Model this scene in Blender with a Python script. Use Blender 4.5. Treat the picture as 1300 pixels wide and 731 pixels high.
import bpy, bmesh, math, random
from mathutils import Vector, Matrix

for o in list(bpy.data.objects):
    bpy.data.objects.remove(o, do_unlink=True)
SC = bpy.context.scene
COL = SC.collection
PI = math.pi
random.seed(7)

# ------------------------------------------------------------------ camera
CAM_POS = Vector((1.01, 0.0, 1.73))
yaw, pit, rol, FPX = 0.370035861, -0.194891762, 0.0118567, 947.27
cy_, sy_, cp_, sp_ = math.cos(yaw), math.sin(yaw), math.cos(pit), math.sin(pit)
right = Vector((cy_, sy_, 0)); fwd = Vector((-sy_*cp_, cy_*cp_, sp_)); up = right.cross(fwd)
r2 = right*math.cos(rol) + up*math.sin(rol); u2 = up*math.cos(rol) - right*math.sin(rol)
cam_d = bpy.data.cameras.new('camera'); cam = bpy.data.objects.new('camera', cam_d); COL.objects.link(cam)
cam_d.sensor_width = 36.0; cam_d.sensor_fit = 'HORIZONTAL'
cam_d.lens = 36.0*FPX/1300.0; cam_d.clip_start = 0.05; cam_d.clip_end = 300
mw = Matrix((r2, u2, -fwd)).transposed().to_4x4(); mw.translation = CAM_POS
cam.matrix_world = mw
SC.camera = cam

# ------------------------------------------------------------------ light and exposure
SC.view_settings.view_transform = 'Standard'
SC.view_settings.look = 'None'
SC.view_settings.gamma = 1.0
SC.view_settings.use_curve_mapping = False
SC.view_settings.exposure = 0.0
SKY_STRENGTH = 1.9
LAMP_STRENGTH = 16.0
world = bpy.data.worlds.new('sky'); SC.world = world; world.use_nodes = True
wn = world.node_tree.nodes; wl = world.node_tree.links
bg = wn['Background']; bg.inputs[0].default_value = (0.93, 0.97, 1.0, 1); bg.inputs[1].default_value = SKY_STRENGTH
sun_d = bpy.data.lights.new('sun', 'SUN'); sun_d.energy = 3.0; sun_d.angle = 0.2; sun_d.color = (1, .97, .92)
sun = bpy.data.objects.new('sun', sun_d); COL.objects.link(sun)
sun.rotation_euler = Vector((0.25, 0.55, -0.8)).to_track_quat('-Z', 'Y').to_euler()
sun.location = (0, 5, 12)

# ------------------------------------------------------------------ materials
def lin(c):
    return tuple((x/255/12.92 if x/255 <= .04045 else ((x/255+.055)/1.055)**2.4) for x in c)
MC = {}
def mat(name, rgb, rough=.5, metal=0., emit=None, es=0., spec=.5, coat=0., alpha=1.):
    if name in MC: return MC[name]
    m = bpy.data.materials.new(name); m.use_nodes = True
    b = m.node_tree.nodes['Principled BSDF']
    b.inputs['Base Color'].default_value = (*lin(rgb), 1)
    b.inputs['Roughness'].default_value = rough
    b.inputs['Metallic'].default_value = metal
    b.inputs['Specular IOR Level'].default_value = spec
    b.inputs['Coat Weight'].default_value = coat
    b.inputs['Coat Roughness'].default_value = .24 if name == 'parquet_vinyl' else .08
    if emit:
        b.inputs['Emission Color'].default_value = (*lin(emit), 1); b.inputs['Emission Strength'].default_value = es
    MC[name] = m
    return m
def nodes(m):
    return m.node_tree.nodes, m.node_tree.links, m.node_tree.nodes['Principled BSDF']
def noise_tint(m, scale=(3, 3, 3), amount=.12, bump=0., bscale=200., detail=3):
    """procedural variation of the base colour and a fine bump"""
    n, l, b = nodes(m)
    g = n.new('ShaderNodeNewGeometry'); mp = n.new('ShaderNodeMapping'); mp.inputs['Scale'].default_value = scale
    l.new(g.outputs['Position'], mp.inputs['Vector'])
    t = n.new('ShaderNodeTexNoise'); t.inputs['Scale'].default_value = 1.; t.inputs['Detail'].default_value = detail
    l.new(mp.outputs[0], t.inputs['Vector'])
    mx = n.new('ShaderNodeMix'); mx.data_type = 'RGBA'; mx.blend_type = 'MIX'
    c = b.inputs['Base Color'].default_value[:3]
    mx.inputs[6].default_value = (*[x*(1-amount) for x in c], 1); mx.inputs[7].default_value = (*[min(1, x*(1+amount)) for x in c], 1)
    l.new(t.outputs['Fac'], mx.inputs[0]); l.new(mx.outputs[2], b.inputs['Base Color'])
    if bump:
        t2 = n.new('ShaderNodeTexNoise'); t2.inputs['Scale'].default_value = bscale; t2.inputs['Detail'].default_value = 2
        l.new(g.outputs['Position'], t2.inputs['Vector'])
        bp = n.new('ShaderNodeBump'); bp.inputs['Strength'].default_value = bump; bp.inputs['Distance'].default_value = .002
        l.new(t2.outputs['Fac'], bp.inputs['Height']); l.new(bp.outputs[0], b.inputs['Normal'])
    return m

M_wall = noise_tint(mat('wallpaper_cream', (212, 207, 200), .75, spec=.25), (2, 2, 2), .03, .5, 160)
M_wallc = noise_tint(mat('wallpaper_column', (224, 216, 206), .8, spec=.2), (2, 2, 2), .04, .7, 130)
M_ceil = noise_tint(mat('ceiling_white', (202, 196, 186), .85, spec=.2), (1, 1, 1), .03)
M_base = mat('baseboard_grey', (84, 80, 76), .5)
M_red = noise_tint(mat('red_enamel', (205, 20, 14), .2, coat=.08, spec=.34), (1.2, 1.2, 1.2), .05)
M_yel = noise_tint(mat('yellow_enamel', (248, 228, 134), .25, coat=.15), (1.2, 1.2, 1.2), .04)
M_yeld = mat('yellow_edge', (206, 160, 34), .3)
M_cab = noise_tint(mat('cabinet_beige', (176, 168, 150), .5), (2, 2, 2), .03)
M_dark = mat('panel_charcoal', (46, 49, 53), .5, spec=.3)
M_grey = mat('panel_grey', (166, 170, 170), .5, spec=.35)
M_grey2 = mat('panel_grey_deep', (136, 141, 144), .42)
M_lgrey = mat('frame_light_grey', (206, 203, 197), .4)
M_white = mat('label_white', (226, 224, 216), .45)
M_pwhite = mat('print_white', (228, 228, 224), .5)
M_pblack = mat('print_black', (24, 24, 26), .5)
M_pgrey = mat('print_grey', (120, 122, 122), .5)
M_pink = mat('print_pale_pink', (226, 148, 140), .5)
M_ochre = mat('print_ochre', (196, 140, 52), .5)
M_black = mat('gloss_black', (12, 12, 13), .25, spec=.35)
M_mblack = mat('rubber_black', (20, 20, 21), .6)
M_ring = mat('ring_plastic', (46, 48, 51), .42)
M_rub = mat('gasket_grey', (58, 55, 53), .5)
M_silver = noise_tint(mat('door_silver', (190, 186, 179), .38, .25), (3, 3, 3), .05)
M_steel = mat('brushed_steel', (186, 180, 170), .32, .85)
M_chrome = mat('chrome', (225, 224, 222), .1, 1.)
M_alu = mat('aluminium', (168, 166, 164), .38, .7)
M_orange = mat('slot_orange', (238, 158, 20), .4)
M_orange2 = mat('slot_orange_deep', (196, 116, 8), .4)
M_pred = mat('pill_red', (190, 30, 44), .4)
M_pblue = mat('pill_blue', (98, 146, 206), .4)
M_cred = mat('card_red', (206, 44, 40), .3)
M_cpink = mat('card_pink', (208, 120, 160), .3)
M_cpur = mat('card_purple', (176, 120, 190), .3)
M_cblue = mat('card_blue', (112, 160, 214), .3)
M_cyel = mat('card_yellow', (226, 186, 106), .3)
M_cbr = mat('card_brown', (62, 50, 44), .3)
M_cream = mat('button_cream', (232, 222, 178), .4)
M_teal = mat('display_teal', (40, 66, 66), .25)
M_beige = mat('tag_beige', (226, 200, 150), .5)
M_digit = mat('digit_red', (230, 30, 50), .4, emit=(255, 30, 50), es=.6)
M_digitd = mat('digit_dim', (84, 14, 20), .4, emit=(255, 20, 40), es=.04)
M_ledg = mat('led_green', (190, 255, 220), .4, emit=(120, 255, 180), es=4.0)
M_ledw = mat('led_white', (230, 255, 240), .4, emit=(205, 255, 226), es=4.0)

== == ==

What is required:
From the opening line of the data above, please print each line as written up to and including the line that contains "random.seed(7)", and nothing more.

Exercise solution:
Model this scene in Blender with a Python script. Use Blender 4.5. Treat the picture as 1300 pixels wide and 731 pixels high.
import bpy, bmesh, math, random
from mathutils import Vector, Matrix

for o in list(bpy.data.objects):
    bpy.data.objects.remove(o, do_unlink=True)
SC = bpy.context.scene
COL = SC.collection
PI = math.pi
random.seed(7)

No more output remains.